** BEGIN **

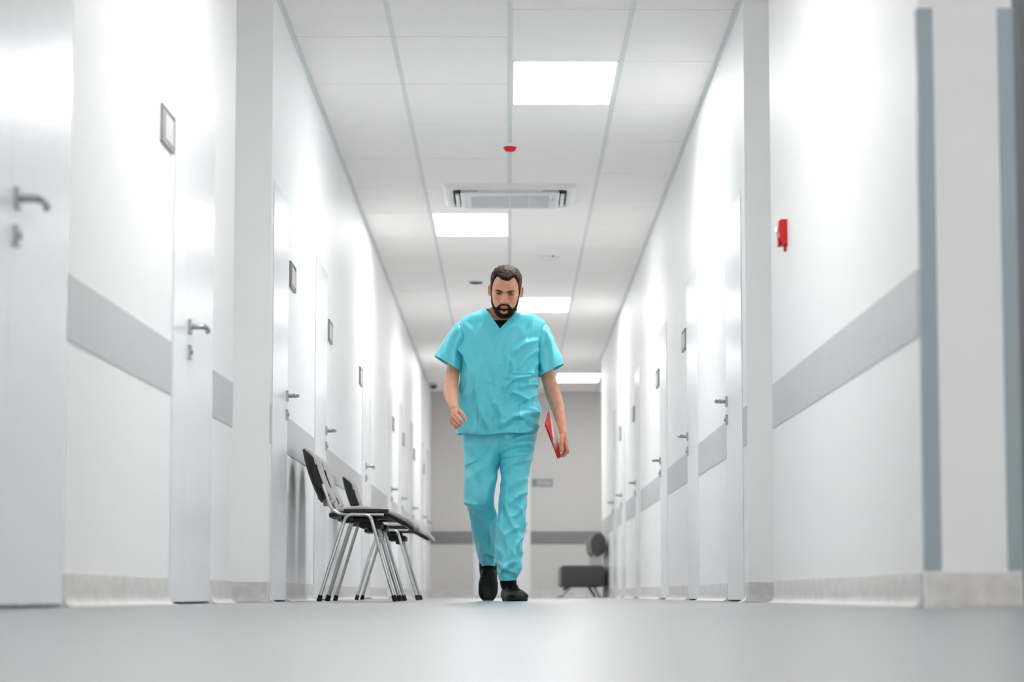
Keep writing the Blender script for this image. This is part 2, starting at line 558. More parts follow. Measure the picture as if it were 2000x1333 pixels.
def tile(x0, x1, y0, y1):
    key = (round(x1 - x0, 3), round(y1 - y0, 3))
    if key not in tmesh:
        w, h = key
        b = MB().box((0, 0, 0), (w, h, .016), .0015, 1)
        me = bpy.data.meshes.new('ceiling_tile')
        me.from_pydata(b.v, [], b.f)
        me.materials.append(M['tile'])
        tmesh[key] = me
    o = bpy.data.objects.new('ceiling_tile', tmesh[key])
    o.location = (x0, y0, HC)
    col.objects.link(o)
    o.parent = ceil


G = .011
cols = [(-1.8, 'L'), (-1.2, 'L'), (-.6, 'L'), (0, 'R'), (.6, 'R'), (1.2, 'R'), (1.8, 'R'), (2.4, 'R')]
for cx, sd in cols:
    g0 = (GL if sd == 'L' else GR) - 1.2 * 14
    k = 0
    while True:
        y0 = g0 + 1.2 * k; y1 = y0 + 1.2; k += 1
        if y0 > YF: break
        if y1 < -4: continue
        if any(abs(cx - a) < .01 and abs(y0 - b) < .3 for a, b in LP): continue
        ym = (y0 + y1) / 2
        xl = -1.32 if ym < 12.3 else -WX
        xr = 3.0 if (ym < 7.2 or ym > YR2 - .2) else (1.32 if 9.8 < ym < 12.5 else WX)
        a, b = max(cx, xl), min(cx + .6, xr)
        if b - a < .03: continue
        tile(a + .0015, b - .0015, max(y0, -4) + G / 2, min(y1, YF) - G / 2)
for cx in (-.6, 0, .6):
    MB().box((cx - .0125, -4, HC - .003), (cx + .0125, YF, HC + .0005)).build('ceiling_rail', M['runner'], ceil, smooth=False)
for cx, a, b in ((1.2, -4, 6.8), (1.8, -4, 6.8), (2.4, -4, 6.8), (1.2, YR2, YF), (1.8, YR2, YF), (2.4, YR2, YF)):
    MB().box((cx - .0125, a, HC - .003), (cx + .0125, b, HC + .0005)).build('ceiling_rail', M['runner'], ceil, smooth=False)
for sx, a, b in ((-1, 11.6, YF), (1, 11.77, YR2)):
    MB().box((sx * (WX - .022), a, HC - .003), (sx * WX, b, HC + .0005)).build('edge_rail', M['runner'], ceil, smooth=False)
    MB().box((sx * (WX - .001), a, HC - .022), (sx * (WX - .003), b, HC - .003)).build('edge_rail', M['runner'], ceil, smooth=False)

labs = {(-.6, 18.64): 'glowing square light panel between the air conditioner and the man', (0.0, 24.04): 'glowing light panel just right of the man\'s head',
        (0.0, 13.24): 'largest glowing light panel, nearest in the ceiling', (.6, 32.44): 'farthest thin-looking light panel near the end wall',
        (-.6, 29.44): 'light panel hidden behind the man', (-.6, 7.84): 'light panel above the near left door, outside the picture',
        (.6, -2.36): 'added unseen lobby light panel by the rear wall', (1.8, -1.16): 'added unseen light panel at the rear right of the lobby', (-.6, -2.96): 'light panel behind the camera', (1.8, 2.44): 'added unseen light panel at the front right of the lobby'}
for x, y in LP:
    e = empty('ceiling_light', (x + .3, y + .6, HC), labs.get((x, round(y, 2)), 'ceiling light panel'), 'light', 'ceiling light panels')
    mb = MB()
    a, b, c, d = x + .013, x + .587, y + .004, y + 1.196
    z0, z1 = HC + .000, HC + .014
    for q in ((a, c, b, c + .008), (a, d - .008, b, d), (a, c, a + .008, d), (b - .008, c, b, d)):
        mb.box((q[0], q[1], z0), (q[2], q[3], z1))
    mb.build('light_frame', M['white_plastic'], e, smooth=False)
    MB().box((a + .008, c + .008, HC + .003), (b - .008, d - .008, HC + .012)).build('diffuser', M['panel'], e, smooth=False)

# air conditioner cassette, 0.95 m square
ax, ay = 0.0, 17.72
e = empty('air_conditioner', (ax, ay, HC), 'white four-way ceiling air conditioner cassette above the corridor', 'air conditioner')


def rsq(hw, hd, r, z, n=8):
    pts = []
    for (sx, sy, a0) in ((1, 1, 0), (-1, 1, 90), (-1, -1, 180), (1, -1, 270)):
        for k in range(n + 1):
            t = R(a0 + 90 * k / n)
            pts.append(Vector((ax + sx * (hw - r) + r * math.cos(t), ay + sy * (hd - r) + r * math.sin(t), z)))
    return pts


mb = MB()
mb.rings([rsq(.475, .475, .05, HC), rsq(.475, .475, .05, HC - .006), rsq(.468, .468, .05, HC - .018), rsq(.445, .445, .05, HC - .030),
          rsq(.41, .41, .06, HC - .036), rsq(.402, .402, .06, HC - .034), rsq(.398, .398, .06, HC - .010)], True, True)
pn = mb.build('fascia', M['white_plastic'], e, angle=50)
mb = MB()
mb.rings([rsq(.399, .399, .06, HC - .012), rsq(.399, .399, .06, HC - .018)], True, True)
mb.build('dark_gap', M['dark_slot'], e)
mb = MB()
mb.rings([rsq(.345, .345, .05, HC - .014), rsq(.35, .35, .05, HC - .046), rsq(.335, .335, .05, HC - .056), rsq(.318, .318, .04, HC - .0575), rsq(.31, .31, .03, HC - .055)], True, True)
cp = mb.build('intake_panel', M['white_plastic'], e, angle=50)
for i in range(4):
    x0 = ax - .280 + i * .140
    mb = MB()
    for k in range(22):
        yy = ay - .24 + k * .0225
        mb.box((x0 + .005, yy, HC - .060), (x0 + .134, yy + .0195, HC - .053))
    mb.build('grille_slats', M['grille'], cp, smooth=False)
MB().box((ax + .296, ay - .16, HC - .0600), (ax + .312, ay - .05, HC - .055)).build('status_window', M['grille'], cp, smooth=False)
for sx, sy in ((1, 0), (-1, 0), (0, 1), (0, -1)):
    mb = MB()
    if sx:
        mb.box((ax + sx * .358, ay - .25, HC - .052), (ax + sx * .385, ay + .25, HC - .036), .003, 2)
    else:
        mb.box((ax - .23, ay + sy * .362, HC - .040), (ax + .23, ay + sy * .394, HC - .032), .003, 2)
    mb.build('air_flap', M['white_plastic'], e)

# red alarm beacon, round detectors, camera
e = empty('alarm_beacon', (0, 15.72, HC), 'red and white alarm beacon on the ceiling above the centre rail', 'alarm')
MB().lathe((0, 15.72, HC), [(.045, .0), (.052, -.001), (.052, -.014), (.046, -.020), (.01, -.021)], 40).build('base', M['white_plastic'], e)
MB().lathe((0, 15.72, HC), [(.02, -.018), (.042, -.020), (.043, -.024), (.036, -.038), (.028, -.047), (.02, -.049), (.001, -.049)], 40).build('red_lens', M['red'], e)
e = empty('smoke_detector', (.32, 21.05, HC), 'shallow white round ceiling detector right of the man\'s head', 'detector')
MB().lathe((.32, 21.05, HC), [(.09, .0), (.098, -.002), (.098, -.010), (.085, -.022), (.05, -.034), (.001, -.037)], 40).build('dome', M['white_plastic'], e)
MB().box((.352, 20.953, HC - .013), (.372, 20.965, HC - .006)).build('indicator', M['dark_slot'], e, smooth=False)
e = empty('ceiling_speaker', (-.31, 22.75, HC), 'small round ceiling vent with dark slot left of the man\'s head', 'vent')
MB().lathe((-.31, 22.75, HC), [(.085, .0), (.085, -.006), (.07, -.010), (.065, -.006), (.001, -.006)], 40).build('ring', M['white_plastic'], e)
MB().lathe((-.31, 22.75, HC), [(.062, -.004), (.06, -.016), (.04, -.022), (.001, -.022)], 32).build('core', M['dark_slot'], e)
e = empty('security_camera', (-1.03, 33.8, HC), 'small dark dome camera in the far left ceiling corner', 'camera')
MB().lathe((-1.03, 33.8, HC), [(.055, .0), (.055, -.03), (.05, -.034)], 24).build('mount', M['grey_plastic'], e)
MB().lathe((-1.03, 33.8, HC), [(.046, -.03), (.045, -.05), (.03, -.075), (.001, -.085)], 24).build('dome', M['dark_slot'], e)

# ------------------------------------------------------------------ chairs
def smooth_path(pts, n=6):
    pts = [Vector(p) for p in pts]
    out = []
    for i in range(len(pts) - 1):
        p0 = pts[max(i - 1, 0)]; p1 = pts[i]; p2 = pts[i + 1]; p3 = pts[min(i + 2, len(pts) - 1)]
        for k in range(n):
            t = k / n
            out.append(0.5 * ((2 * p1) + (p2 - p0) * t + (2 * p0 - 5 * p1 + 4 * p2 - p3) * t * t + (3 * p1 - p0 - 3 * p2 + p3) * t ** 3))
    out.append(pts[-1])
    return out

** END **

Task to complete:
From the top of the listing above, repeat each line exactly until you reach the line containing "o.parent = ceil", and repeat that one too. Leave the pictures out.

Answer in full:
Keep writing the Blender script for this image. This is part 2, starting at line 558. More parts follow. Measure the picture as if it were 2000x1333 pixels.
def tile(x0, x1, y0, y1):
    key = (round(x1 - x0, 3), round(y1 - y0, 3))
    if key not in tmesh:
        w, h = key
        b = MB().box((0, 0, 0), (w, h, .016), .0015, 1)
        me = bpy.data.meshes.new('ceiling_tile')
        me.from_pydata(b.v, [], b.f)
        me.materials.append(M['tile'])
        tmesh[key] = me
    o = bpy.data.objects.new('ceiling_tile', tmesh[key])
    o.location = (x0, y0, HC)
    col.objects.link(o)
    o.parent = ceil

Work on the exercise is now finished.